A traded company (unless a DTR5 issuer) must provide information about shareholders holding at least 5 per cent of the issued shares of any class in the company including their name and address and the number and class of the shares held. Non-traded companies have more limited information requirements: only the name of each shareholder, the number of shares of each class held, the number of shares of each class transferred and the dates of registration of those transfers need to be provided. If the non-traded company has elected to keep its register of members on the central register only, it will not have to provide this information.

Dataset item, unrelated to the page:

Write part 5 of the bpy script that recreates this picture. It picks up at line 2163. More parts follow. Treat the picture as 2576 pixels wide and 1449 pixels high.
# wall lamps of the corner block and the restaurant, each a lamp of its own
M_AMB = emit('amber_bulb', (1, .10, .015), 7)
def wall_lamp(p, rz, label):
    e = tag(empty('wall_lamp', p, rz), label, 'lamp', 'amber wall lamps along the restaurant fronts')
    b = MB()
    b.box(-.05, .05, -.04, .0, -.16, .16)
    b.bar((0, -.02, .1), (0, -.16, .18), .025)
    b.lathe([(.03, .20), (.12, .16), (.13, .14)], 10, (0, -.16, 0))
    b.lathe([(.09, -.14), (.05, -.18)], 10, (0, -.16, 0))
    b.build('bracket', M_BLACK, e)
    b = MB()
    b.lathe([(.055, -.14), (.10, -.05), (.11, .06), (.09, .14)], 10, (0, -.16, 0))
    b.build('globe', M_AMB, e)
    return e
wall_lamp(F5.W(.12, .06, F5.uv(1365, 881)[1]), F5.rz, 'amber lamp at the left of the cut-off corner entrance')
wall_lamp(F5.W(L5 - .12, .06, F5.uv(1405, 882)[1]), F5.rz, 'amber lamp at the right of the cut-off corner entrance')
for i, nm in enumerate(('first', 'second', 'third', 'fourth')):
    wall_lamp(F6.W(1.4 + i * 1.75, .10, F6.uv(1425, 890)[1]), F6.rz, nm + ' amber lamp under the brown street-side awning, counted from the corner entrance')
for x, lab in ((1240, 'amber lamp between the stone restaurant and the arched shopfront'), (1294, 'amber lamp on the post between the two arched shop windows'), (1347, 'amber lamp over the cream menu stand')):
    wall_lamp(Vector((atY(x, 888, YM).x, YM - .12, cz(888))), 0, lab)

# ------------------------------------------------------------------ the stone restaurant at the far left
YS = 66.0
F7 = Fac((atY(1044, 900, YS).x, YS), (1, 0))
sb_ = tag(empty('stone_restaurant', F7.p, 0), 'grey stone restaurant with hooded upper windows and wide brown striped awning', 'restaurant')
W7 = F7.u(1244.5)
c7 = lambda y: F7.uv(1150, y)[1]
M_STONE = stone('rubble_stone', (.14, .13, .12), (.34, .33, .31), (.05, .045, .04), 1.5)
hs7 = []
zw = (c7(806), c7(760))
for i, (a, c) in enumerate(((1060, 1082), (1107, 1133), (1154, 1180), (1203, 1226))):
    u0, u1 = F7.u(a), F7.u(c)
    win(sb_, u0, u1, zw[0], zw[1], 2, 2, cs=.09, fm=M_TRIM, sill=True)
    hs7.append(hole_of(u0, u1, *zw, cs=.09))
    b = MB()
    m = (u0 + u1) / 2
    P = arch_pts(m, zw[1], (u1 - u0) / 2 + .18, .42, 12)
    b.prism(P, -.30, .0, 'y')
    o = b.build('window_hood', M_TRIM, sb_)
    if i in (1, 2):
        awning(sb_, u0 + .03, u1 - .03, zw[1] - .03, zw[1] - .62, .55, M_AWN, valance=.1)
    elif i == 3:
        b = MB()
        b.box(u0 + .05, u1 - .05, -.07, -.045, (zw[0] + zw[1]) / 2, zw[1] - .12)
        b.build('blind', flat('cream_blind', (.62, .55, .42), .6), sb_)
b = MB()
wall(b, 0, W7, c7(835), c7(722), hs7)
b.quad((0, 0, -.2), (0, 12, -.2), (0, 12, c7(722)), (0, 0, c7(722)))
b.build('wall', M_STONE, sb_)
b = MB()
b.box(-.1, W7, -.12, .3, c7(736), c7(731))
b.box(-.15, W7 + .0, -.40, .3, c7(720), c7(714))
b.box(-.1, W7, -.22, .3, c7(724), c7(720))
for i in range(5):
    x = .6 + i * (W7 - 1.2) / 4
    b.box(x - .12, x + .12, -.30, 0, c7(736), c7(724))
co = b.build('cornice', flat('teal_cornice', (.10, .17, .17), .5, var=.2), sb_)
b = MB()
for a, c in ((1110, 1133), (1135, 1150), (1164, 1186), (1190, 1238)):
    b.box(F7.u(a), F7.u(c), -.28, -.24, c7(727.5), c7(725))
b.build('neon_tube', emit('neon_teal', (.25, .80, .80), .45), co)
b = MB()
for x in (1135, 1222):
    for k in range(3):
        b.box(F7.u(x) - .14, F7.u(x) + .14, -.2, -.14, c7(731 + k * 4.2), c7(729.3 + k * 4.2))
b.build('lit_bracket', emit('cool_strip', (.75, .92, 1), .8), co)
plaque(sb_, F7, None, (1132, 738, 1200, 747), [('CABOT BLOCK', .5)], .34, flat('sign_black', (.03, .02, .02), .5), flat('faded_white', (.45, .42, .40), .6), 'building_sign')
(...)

Note that statements of capital will no longer require the amount paid up and unpaid on each share to be stated; only the aggregate amount unpaid on the total number of shares is necessary.

Central register

A useful provision in SBEEB for company secretaries of private companies is the option to record statutory register information (registers of members, directors and secretaries, and of directors' residential addresses) in a central public register at Companies House instead. This option is subject to certain conditions and requirements, including that all members of the company must assent to the register of members being held centrally and the company must update the Companies House central register.

Consent to act

Another provision which is likely to be welcomed by company secretaries is the removal of the consent to act from new directors or company secretaries on registration of their appointment with Companies House. Instead, the company gives a statement that the appointee has consented to act and Companies House will send a notice to new appointees (appointees can apply to have their name removed from the register if they did not consent to act).

Other provisions

  • SBEEB allows the Secretary of State to apply to the Court for a disqualification order on the grounds that a director has been convicted of certain indictable offences overseas.
  • SBEEB allows the Secretary of State to impose a requirement on companies to publish information about a company's payment practices and policies.
  • Reducing the amount of time required to strike off a company from approximately six months in total to approximately four months.
  • There are plans to streamline company registration that will allow companies to register simultaneously with Companies House and for taxes with HMRC, by May 2017.

SBEEB has now moved to the Committee stage in the House of Lords.[4]

[1]This does not apply to a company that is subject to Chapter 5 of the Disclosure & Transparency Rules (DTRs)

[2] By reference to nominal share value or (if the company does not have share capital) the right to share in more than 25 per cent of the entity’s capital or profits

[3]The Secretary of State is required to publish guidance about the meaning of "significant influence or control".

[4] As at January 2015 the proposed staged implementation process was as follows:

  • Two months following SBEEB’s Royal Assent: The prohibition on issuing new bearer shares will come into force and the nine month period for companies to convert existing bearer shares will start.
  • October 2015: The prohibition on corporate directors will come into force, together with the measures relating to the company’s registered office and director disputes, reducing the time periods applicable to the company strike off process and withholding directors' dates of birth from the public register.
  • January 2016: The requirement for companies to keep a register of persons with significant control will come into force. However, the obligation to file this information with the Registrar of Companies is planned to take effect three months later.
  • April 2016: The changes to the statement of capital will take effect, along with the new confirmation statement which will replace the traditional annual return. The obligation to file information from the PSC register at the Registrar of Companies will also come into force, and private companies will be able to opt to keep information in their registers on the public register with the Registrar.